Mark Konezny-USA TODAY Sports

In a very un-Nike like move, they've quietly announced that they will be launching a 7-on-7 football league in five cities. San Francisco, Atlanta, Washington D.C., Philadelphia and Kansas City will all feature a Nike team of 25 athletes spending the football off season practicing and playing in two tournaments that would make up the league's season.

Players will have to pay $1,000 to participate, but will receive all of the newest Nike schwag they desire (probably) and sponsors of the league would help offset and even fully pay for living and travel expenses. According the CBS article, Nike getting into the 7-on-7 world is just a product of what used to be an off-season practice becoming a world wide phenomenon. The game is featured at the AAU Junior Olympics and Nike rival Adidas puts on a world-wide tournament.


So what does this mean for college athletes? An opportunity to better hone and train skills (if they can pay for it) and a whole lot of gray area. The NCAA has banned 7-on-7s from happening on college campuses, but Nike has plans about expanding to high school levels, another area of NCAA enforcement and gray area.

Schools are going to be caught in the tightest of binds. Ohio State and Michigan just signed lucrative deals with Nike. And while Syracuse might not have as large of a deal as those schools, the school's relationship with Nike goes back long enough to be loyal... now the question is how far will that loyalty extend, for SU and the countless other programs that work with Nike?

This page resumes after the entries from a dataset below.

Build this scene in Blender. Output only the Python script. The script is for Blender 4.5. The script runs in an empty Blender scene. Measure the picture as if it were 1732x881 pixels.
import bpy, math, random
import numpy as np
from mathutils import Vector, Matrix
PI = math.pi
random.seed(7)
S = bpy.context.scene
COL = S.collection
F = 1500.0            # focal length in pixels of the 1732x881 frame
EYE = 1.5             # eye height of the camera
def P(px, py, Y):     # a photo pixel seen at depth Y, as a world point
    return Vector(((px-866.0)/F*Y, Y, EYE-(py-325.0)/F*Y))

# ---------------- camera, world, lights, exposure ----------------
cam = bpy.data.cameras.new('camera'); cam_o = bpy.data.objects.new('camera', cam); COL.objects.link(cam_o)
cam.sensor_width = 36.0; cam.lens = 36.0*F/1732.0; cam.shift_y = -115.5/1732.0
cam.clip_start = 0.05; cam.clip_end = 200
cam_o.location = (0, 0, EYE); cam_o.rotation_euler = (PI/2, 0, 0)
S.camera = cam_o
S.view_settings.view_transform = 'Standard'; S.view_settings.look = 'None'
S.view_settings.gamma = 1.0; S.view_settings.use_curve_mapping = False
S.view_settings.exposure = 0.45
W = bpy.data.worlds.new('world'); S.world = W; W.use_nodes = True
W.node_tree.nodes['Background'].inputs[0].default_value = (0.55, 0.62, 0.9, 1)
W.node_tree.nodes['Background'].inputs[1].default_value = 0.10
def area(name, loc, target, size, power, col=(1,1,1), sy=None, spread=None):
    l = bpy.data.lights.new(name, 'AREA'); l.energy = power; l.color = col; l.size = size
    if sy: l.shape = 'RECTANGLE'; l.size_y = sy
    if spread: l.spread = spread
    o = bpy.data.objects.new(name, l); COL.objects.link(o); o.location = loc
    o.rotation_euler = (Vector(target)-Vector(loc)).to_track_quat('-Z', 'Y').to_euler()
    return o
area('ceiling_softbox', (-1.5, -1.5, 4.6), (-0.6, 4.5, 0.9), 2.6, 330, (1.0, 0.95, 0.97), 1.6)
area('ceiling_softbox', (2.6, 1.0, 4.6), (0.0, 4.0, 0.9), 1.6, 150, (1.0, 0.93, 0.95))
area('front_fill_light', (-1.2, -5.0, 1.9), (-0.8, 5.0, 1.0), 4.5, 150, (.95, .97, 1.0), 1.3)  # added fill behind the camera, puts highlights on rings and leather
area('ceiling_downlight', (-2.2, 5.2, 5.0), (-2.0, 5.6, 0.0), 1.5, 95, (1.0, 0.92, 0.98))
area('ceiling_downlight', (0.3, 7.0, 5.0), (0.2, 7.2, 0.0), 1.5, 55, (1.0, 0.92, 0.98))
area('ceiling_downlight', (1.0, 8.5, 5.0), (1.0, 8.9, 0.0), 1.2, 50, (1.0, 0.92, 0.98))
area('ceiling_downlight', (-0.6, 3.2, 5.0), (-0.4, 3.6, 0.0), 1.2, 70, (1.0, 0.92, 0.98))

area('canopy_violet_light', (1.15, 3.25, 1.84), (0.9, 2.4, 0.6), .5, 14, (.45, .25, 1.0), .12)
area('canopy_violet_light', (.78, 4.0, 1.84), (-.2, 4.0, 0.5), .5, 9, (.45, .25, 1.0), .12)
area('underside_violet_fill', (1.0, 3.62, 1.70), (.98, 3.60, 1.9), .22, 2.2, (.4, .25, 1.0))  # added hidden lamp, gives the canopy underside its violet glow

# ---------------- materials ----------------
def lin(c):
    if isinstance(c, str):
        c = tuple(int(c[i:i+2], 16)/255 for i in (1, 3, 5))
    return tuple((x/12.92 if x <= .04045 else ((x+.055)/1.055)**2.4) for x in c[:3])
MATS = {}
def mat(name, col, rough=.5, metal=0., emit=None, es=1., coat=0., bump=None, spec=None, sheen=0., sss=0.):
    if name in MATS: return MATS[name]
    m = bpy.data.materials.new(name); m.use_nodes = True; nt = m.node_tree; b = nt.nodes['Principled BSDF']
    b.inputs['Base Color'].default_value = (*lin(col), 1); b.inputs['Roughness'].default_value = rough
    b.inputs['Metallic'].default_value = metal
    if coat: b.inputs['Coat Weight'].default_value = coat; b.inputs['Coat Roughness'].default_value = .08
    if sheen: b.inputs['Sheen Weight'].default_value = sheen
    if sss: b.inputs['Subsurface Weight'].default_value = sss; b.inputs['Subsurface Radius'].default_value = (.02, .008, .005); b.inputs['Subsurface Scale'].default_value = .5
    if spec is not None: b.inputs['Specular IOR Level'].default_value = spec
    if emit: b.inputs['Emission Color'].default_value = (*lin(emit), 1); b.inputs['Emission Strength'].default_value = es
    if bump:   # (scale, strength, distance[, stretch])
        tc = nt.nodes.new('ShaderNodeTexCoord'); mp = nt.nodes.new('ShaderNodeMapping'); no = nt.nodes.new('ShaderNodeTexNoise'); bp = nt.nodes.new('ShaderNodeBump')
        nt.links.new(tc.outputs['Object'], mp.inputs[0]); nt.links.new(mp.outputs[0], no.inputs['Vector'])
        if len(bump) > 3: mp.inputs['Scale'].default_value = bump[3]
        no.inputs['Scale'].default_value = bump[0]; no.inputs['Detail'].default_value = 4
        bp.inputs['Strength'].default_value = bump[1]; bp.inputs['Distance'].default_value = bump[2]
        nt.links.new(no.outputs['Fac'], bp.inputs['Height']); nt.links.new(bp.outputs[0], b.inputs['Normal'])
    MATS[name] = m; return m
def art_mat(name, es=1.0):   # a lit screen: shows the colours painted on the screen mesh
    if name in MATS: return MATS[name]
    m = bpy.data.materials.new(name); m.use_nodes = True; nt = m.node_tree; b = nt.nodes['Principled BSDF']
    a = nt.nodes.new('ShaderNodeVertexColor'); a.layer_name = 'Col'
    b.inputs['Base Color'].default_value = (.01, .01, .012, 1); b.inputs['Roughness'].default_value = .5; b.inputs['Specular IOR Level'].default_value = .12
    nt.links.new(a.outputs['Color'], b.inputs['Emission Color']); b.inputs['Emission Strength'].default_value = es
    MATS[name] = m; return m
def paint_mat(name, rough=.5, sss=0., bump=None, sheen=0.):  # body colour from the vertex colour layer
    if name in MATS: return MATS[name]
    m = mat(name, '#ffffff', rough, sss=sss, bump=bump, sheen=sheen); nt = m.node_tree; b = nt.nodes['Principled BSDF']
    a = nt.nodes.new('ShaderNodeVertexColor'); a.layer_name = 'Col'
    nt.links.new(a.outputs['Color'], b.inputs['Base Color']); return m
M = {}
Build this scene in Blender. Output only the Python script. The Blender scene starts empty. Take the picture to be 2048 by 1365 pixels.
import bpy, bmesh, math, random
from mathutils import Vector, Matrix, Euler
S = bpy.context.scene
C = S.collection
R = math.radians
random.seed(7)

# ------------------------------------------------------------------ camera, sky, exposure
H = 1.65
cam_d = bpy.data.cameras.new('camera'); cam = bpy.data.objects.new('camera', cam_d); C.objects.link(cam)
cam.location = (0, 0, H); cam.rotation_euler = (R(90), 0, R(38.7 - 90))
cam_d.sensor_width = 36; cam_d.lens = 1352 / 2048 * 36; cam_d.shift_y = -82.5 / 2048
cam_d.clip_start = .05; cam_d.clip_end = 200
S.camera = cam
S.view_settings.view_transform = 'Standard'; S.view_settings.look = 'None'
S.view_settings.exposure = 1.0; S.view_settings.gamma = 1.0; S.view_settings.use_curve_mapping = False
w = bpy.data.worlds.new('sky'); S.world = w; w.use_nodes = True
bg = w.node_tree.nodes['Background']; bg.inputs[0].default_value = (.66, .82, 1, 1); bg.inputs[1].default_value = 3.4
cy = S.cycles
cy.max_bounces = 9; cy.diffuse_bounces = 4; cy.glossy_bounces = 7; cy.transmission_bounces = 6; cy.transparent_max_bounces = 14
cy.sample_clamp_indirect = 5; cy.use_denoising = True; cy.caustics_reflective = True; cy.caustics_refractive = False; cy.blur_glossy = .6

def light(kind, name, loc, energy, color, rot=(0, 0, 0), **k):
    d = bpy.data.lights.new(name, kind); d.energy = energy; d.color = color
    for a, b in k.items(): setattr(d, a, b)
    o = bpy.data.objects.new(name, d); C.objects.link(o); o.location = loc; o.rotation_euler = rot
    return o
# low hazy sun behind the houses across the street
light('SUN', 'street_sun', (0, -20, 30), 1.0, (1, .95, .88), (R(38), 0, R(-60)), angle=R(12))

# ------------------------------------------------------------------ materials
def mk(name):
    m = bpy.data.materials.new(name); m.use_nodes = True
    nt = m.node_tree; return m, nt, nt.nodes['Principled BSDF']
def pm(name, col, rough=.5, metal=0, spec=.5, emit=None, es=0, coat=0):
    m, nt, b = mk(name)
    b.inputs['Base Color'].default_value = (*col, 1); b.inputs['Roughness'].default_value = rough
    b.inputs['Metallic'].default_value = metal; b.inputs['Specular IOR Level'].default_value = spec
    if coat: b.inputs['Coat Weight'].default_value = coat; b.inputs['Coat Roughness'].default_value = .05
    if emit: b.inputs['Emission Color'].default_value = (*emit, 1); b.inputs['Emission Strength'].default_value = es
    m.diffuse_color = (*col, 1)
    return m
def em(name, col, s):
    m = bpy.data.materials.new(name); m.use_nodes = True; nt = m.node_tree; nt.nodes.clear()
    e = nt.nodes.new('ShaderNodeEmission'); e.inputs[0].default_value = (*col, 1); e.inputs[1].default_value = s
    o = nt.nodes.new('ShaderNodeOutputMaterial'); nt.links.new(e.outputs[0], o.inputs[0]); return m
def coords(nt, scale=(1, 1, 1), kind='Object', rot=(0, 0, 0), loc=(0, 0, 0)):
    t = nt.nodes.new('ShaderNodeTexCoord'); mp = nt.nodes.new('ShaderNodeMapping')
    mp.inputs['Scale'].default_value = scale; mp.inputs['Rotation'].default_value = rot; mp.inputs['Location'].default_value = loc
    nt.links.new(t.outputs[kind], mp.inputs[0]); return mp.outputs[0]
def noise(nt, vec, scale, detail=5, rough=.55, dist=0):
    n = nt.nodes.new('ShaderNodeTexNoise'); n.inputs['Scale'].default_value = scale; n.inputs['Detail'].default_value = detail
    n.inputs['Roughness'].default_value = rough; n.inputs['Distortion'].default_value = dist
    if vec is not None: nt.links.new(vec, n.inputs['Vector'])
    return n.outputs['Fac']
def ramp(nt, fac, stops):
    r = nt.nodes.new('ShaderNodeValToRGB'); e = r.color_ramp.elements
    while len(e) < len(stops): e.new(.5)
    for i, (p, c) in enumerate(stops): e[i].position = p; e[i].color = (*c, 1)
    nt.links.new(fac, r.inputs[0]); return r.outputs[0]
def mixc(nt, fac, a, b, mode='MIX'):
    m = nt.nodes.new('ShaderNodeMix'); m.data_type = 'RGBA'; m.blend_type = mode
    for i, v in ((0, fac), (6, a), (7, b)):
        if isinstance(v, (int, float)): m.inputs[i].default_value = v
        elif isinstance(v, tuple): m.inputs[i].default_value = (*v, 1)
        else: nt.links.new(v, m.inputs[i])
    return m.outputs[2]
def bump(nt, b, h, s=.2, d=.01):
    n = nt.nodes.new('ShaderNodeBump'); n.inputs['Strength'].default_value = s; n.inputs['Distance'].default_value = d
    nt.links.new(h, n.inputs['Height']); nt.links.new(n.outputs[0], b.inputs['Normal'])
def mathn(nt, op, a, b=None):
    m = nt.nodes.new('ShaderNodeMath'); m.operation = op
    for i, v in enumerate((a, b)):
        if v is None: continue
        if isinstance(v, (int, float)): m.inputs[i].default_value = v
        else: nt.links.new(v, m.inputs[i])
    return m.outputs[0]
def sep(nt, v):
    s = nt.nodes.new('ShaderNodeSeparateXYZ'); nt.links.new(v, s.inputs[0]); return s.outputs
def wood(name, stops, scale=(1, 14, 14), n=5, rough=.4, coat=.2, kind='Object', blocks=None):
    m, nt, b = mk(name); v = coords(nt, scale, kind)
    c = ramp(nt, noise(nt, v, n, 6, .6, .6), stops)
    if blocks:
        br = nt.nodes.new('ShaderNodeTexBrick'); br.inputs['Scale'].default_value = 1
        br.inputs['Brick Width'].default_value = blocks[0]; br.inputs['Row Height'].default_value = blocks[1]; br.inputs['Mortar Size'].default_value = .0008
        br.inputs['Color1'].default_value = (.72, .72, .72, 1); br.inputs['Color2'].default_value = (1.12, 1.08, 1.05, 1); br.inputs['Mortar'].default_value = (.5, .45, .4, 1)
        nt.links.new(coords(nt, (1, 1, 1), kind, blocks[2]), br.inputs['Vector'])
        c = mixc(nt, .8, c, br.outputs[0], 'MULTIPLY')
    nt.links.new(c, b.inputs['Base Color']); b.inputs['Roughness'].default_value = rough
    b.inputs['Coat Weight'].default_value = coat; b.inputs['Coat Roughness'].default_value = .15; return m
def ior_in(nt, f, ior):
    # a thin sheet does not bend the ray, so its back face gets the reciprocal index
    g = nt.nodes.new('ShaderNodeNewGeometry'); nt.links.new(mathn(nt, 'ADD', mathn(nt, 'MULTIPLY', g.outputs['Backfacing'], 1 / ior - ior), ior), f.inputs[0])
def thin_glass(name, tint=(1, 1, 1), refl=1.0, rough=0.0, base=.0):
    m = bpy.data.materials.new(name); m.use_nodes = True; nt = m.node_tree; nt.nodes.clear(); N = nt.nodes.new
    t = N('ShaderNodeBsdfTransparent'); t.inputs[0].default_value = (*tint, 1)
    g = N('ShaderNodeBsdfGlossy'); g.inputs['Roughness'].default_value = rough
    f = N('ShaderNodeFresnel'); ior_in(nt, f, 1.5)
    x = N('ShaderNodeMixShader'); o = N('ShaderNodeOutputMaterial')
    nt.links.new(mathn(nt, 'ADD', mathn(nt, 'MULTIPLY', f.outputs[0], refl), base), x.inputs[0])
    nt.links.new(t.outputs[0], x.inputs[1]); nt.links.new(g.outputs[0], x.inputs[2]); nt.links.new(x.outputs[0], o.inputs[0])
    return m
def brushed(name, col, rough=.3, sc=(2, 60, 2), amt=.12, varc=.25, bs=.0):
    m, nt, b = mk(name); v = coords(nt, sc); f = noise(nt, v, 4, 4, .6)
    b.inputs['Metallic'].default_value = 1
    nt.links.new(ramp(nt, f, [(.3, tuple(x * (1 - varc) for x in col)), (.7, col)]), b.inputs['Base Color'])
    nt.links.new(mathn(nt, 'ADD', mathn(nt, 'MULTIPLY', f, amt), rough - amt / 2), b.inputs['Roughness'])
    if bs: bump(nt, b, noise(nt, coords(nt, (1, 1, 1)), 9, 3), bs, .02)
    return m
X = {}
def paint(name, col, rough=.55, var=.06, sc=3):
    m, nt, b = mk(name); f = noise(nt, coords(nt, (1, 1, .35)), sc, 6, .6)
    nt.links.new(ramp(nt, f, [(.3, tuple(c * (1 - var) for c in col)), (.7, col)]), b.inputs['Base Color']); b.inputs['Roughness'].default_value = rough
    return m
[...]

So why is Nike doing this? Simple: get their best stuff on the best young athletes in the game. It's how they maintain the justification to charge $80 or more for a shirt. Nike has also shifted a ton of focus to American football and basketball after gaining NFL and NBA rights while slowly losing control on the international soccer market (largely to Adidas). Simply put: this is how they control the looks, feels and attitudes of football apparel at every level. It's a growing market, and Nike is the king. That's not changing any time soon.